Your task is to repeat only the lines from the one with "Model this scene" through the one with "COL = SC.collection", exactly as they stand, both ends included.

Source data

+ + + + + + +

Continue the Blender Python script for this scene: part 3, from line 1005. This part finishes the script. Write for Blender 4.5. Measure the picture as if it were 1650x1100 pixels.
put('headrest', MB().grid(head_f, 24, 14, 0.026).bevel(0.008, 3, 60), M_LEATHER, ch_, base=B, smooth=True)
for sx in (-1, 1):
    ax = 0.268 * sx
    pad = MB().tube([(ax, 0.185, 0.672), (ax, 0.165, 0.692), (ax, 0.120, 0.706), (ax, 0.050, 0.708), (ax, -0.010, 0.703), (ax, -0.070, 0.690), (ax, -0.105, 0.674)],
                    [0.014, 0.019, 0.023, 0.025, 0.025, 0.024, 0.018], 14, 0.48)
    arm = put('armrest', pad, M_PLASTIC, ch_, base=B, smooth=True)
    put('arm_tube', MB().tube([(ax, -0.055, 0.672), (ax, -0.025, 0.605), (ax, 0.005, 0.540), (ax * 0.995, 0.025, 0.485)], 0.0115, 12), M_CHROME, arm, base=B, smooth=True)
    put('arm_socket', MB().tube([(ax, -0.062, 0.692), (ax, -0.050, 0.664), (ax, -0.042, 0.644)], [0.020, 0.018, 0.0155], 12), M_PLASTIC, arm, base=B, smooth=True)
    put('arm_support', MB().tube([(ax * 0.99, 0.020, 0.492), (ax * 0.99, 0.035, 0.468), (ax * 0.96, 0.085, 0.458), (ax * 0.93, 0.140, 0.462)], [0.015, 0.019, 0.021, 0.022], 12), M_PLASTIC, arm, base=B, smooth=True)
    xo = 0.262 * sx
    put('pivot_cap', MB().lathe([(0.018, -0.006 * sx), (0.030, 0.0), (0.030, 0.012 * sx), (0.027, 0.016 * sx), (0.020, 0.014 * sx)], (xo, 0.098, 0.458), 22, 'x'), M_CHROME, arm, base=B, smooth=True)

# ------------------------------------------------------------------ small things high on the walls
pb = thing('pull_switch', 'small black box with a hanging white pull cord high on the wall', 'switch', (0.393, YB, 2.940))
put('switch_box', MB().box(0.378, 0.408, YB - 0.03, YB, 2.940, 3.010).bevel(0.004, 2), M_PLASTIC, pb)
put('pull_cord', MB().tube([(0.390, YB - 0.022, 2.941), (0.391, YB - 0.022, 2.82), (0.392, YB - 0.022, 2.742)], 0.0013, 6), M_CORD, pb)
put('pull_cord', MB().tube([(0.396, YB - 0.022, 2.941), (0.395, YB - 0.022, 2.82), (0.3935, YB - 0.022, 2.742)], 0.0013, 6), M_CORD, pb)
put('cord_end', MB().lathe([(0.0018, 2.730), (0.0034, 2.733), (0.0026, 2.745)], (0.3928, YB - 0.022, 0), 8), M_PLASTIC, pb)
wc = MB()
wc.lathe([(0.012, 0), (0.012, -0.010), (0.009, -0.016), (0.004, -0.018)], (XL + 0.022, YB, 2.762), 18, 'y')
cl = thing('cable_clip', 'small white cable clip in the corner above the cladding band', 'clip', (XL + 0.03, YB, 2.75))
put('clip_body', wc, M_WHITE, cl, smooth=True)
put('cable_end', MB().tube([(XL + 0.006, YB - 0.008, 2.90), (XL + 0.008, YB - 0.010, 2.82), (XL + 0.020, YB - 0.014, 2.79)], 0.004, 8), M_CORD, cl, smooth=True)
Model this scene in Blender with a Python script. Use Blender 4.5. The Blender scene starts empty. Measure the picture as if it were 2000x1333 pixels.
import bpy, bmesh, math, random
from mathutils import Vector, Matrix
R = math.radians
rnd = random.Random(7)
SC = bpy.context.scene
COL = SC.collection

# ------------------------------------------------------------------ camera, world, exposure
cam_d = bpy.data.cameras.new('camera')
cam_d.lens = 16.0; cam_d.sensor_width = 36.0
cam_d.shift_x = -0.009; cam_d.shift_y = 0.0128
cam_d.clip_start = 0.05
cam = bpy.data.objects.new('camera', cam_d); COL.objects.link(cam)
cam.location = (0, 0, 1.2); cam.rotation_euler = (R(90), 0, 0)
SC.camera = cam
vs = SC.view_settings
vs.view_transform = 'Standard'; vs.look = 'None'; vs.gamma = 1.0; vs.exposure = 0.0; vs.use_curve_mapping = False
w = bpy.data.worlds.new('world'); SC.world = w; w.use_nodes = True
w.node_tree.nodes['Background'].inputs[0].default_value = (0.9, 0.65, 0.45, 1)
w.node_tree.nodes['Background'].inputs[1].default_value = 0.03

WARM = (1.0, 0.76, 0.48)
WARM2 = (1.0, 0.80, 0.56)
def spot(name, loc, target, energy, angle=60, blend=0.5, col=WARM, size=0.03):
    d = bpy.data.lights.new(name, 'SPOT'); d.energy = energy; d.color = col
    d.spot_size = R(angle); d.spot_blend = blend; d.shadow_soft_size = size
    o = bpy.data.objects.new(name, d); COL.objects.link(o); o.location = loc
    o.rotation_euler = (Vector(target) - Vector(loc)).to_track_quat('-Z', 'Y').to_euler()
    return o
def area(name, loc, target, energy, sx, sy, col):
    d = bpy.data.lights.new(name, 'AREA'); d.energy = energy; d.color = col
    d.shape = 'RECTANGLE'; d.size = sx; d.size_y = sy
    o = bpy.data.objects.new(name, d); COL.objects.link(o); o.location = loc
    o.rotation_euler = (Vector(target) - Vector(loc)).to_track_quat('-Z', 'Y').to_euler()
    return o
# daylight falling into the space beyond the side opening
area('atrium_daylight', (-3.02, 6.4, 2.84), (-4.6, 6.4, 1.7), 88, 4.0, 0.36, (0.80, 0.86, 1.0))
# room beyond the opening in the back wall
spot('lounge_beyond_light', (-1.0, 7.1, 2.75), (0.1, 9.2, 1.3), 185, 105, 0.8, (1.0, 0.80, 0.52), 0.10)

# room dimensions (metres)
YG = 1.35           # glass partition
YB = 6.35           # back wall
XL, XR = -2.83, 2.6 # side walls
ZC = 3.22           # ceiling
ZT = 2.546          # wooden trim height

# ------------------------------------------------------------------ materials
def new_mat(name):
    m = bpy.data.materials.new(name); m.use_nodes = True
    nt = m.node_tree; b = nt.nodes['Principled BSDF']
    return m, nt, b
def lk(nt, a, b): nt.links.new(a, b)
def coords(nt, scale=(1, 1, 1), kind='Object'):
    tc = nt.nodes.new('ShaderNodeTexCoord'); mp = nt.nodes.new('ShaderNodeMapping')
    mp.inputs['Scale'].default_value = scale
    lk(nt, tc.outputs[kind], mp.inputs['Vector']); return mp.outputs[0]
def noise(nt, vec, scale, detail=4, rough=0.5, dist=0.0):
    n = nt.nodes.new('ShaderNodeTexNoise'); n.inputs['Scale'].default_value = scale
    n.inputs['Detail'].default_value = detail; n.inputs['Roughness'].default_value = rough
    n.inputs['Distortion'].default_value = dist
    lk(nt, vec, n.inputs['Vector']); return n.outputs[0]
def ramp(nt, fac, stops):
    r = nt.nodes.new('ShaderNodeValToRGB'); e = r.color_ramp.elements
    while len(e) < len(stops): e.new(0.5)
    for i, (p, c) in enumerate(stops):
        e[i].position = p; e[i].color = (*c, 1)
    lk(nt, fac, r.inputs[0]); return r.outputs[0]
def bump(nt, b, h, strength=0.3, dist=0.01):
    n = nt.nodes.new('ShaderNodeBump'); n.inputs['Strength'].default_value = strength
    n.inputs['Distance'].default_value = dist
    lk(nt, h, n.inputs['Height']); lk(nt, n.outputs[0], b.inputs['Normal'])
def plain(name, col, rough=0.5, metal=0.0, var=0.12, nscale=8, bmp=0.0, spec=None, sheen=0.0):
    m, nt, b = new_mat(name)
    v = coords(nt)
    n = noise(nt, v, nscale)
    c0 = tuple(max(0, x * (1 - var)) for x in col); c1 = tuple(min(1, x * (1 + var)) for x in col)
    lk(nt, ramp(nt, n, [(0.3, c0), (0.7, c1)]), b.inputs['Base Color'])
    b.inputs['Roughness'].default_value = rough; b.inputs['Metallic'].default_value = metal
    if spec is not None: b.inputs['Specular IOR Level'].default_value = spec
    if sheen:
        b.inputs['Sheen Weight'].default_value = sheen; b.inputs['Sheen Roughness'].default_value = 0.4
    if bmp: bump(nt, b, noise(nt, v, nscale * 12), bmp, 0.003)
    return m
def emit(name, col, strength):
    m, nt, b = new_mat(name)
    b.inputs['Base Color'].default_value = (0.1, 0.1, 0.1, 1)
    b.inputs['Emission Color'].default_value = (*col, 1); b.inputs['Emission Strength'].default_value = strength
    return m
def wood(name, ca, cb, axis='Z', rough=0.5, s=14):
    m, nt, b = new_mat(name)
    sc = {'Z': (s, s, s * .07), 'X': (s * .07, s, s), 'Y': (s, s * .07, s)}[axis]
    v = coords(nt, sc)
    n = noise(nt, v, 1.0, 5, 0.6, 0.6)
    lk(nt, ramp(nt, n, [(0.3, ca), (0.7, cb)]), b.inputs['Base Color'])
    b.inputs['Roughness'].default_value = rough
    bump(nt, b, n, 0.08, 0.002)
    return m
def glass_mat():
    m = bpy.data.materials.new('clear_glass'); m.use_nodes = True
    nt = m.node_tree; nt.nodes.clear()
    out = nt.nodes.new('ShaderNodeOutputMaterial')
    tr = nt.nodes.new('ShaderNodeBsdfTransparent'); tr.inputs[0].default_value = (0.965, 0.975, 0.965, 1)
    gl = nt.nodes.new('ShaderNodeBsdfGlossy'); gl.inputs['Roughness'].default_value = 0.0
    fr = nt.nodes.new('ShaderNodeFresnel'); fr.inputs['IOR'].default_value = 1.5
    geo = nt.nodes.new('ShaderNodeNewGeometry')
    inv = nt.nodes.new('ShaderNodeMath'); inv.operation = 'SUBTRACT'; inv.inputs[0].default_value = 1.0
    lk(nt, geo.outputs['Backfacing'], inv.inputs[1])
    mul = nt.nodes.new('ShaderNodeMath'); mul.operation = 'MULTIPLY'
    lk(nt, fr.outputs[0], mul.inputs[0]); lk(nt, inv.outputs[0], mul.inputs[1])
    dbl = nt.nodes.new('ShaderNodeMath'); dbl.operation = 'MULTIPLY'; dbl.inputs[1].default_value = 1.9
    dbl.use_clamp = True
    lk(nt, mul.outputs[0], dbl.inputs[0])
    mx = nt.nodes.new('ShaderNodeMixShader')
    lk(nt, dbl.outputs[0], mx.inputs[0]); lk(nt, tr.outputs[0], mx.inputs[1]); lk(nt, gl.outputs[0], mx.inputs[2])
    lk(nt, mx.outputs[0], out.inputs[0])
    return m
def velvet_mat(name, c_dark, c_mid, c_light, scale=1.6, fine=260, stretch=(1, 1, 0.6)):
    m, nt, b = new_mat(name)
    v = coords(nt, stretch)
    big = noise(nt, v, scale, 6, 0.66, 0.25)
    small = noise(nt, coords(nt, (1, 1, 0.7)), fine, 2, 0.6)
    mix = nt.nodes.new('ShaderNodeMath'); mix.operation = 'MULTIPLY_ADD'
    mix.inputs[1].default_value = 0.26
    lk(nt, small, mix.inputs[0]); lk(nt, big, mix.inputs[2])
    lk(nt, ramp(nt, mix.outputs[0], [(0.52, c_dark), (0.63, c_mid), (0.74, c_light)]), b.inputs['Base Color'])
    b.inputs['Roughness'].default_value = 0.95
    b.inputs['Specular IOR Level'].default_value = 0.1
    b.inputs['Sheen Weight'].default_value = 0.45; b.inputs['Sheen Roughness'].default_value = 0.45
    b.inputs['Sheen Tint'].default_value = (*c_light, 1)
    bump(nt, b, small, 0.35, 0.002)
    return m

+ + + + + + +

In response:
Model this scene in Blender with a Python script. Use Blender 4.5. The Blender scene starts empty. Measure the picture as if it were 2000x1333 pixels.
import bpy, bmesh, math, random
from mathutils import Vector, Matrix
R = math.radians
rnd = random.Random(7)
SC = bpy.context.scene
COL = SC.collection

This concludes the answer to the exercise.